Postby Emily St Aubert » Mon May 11, 2009 12:33 pm UTC

boneasaurus wrote I think the creation of 24 hour news networks has a lot to do with the quality and type of news, as well as the sensationalism that goes along with it. These stations run on advertising, as most media does, so they need to cover what sells, and sensationalize what may not be as important as they portray. It's sad that Lindsay Lohan's coke addiction is all we see, but if you take a look at the most viewed articles on a given day on a site like CNN.com, what's number 1? Lindsay. It's a sad consequence of what people want the most of, which contributes to the amount of viewers/readers, which rakes in ad money. It's a vicious cycle. The 24 hour news networks are forced to sensationalize anything for the goal of viewers, which increases their ad revenue.


My experience is with UK and Swiss/other European media, primarily, but naturally a lot of content covers US news and gossip too. I think sometimes the sensationalism is explicable purely because, as you say, everyone likes to read about Li-Lo getting dumped by her girlfriend and what her dad has to say about it, but sometimes it feels more like we are being steered towards the trivial to distract us from the important.

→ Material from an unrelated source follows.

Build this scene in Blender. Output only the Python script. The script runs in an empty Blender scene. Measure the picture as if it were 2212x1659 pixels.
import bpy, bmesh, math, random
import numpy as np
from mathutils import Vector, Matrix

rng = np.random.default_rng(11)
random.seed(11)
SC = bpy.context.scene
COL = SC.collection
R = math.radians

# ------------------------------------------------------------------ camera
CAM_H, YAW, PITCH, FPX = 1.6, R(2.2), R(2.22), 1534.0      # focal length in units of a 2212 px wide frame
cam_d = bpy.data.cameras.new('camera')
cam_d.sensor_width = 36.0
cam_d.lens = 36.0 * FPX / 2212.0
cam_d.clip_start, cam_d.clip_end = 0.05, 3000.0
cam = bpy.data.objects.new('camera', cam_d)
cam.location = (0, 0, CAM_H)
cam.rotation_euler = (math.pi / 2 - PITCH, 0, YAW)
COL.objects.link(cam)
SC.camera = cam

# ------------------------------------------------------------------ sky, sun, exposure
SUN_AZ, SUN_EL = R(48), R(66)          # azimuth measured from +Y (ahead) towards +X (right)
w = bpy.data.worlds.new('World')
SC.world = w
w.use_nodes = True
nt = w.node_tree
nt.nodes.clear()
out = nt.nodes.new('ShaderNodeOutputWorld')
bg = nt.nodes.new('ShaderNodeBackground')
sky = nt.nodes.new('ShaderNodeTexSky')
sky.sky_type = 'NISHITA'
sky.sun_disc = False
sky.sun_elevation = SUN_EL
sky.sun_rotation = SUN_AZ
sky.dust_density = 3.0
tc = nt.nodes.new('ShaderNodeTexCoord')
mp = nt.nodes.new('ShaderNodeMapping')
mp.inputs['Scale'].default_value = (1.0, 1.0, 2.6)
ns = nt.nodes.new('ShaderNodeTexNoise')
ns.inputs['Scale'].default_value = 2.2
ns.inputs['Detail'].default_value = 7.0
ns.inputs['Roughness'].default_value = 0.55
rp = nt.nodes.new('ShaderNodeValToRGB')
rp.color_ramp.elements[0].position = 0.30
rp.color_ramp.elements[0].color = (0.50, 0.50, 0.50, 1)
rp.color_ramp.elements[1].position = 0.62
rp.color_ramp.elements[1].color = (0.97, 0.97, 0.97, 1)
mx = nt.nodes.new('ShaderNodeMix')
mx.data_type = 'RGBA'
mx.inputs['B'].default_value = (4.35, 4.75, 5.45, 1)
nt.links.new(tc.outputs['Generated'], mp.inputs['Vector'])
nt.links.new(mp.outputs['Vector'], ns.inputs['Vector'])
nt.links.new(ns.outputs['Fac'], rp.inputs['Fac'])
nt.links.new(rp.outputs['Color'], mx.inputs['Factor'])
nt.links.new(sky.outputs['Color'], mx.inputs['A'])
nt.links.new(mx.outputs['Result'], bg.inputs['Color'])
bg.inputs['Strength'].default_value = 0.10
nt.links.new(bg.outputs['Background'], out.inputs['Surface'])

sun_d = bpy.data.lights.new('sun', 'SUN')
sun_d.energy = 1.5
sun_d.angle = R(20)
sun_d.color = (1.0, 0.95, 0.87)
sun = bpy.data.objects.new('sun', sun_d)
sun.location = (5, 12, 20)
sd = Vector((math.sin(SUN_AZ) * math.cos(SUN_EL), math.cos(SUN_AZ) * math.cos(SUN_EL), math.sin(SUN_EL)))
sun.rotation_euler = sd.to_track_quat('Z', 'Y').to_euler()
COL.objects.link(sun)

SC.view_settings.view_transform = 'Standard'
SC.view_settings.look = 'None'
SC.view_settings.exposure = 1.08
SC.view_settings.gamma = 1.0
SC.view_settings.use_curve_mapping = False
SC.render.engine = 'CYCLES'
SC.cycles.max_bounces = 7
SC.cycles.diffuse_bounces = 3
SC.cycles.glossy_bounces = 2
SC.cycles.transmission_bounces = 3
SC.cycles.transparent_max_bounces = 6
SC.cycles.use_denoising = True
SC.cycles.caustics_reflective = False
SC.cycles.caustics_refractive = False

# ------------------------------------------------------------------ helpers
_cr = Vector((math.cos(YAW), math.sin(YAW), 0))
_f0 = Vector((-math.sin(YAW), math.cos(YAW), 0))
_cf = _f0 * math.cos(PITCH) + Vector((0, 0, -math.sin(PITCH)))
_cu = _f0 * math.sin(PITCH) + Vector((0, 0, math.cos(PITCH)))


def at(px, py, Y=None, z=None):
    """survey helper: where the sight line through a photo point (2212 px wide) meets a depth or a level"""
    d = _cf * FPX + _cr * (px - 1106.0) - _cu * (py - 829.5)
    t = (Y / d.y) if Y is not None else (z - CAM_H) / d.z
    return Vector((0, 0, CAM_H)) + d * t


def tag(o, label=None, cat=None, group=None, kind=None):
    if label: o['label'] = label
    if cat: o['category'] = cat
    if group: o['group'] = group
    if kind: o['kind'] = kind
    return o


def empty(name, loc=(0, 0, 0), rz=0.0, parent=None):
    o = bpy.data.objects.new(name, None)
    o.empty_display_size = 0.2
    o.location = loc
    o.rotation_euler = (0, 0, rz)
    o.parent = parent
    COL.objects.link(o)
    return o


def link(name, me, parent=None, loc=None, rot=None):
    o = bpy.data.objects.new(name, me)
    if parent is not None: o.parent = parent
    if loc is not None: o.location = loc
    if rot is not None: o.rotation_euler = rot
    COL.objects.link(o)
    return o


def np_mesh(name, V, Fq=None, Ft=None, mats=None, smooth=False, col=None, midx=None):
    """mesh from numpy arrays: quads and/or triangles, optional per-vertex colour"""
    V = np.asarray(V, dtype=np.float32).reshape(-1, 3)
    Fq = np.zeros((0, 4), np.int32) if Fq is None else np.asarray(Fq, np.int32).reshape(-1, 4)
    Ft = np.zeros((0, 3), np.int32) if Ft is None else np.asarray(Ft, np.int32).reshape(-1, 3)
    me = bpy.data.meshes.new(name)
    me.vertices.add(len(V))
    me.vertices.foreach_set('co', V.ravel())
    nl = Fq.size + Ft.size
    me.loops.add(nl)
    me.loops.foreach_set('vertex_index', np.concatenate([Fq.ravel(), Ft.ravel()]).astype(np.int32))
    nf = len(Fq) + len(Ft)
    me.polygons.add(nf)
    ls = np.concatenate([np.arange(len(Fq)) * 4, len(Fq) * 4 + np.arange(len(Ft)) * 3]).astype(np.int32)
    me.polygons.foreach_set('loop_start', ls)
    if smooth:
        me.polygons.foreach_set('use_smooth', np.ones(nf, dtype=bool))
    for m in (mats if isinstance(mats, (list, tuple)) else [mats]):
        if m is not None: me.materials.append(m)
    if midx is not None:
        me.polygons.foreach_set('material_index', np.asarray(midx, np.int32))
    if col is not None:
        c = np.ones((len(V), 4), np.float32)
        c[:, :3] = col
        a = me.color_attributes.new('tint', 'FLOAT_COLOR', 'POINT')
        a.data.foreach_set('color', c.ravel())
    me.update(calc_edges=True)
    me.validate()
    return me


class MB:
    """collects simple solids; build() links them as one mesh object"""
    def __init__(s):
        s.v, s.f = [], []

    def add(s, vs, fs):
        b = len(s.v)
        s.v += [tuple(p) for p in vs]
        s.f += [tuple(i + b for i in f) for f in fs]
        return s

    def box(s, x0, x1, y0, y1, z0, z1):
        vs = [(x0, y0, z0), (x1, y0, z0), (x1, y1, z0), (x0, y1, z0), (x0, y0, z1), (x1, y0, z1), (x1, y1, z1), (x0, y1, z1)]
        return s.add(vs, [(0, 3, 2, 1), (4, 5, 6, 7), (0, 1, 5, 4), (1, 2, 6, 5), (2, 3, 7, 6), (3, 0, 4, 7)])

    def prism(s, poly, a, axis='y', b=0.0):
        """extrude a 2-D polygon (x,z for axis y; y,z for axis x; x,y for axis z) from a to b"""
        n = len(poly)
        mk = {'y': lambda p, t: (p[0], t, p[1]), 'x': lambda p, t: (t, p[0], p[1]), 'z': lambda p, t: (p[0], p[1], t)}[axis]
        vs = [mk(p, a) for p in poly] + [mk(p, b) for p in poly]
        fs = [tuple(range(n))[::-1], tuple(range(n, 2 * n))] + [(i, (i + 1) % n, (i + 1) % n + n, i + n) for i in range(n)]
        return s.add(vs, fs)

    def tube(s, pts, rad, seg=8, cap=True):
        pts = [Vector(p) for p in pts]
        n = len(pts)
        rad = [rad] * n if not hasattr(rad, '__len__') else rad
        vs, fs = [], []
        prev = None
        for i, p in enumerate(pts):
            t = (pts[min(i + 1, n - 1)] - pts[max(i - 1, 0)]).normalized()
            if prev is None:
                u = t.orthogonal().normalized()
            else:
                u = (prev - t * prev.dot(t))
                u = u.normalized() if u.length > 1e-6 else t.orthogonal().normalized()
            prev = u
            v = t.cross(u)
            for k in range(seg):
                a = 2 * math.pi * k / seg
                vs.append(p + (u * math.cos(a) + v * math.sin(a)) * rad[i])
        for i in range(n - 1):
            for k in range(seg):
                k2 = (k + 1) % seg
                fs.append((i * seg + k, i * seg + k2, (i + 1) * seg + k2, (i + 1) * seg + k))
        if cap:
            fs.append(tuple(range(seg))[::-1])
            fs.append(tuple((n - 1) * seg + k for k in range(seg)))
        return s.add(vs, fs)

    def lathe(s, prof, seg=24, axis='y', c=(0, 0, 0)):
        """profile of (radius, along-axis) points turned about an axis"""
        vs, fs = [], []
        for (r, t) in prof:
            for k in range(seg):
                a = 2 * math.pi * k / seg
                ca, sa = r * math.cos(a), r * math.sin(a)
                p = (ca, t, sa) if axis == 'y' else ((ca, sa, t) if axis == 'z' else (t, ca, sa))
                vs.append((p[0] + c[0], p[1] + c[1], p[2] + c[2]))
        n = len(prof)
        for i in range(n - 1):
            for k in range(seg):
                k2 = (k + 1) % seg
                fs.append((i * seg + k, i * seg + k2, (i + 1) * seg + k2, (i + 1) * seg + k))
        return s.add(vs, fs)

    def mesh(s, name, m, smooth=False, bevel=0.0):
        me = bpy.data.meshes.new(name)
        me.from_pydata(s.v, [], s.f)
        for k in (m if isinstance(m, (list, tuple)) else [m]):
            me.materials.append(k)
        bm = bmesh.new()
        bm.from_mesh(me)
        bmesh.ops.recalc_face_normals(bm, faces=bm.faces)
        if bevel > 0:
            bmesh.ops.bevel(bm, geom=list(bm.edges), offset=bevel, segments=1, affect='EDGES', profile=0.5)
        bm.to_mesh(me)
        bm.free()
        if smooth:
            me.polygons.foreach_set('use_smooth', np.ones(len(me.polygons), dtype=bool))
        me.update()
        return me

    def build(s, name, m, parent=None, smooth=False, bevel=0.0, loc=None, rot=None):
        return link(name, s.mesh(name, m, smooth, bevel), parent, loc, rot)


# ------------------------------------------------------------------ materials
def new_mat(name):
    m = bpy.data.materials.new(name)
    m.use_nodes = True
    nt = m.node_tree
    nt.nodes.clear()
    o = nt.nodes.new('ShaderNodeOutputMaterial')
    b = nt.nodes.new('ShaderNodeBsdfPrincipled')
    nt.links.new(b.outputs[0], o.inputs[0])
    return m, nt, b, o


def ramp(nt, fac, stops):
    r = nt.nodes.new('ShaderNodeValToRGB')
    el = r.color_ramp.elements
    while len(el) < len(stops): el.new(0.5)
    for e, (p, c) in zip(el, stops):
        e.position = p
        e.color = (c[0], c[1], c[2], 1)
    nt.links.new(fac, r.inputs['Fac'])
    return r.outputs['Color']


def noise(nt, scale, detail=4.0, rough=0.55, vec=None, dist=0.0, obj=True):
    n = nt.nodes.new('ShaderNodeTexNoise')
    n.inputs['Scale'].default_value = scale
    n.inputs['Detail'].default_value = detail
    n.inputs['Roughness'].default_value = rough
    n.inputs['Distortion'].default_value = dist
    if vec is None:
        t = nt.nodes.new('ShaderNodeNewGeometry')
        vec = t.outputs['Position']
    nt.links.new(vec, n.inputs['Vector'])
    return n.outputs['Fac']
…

For example, the recent UK media fuss over a scandalous incident involving Jonathan Ross and Russell Brand being rude to Andrew Sachs on BBC radio. To read the papers and their websites would give the impression that the country was not only gripped by the 'scandal' but also obsessed by the wider social/cultural/political implications. (The Wikipedia article on the row gives an outline of what happened). What's interesting to me is that the Mail newspaper kickstarted the complaints, prompting endless replays of the prank phone calls and acres of debate about the role of publicly funded broadcasting, and the whole thing degenerated very quickly after that; these are not irrelevant questions, and should be talked about, but the media hysteria was so ridiculously over the top, and gave way so quickly to self-referential 'analysis' of the 'how ridiculous all this coverage is' articles that themselves took up miles of columns... (here's a piece by Peter Tatchell in the Guardian, for example).
This is nothing new; but while all this was happening, terrible events in Pakistan and the DRC were going almost uncommented on, at least, by the mainstream news media. This is not to say that there's a deliberate conspiracy here as such; but more to suggest that there are political reasons why some stories get blown up out of all proportion as well as social ones. See also, for example, the fuss over the Prince Harry racism video that emerged in January...after three years hidden. I think the chances that it was revealed the minute it was found are minuscule; it's much more likely that someone orchestrated the timing, whether it be the Royal Family's press keeping it hidden till Harry had seen active service, or the News of the World wishing to, or being told to, splash this one at that moment to distract attention from something else. Politicians have been using the media to 'spin' stories for a long time, that's nothing new, although the current UK administration has been heavily criticised for doing this so intensively (see here for an example from 2002 and here for a very recent example, to name but two of many) and the theory I'm suggesting is an extension of this fact, really.

Of course blogging and the freedom to post commentary anywhere and everywhere has a lot to do with the promulgation of repetitive and reductive debate. But it's hard not to feel that this is still steered, on the whole, by those in charge at the big media organisations that host blogs, message boards, own TV stations, and so on. Are we actively manipulated by the media? I would say sometimes, we are. And we have to try hard not to be.

What can you do? Personally, I would strongly recommend Al Jazeera's English news service. It's refreshingly free of nonsense, it has comprehensive and wide ranging worldwide coverage, and also in-depth commentary and analysis. It's been a revelation since it was launched, and I think it's excellent. (I don't work for them or have anything to do with them, I must add!)